Redox-regulated ethylene binding to a rhenium-thiolate complex.

The influence of oxidation state on the reversibility of carbon-sulfur bond forming reactions between ethylene and [Re(DPPBT)(3)](n+) (n = 0, +1, +2; DPPBT = 2-diphenylphosphinobenzenethiolate) has been investigated. For the neutral complex [Re(DPPBT)(3)], no reaction with ethylene is spectroscopically detectable consistent with the determined equilibrium constant, K(1), of (1.9 +/- 0.4) x 10(-11) M(-1). Oxidation by one electron to [Re(DPPBT)(3)](+) yields a stable complex that rapidly and reversibly binds ethylene with electrochemically determined constants of k(f) = (1.2 +/- 0.2) x 10(-1) M(-1) s(-1), k(r) = (3.0 +/- 0.4) x 10(-2) s(-1), and K(2) = 4.0 +/- 0.8 M(-1).

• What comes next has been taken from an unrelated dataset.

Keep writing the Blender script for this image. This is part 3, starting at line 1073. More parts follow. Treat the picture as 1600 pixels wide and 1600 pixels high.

C-S bond formation/cleavage can be regulated by ethylene concentration, and the system is stable to multiple cycles of nitrogen/ethylene purges. Further oxidation to the dication in the presence of ethylene by chemical or electrochemical methods stabilizes the C-S bond, K(3) = (2.5 +/- 0.9) x 10(9) M(-1), and the dithioether product has been characterized by X-ray crystallography. The large differences in K as a function of charge permit the controlled binding and release of ethylene as a function of applied potential.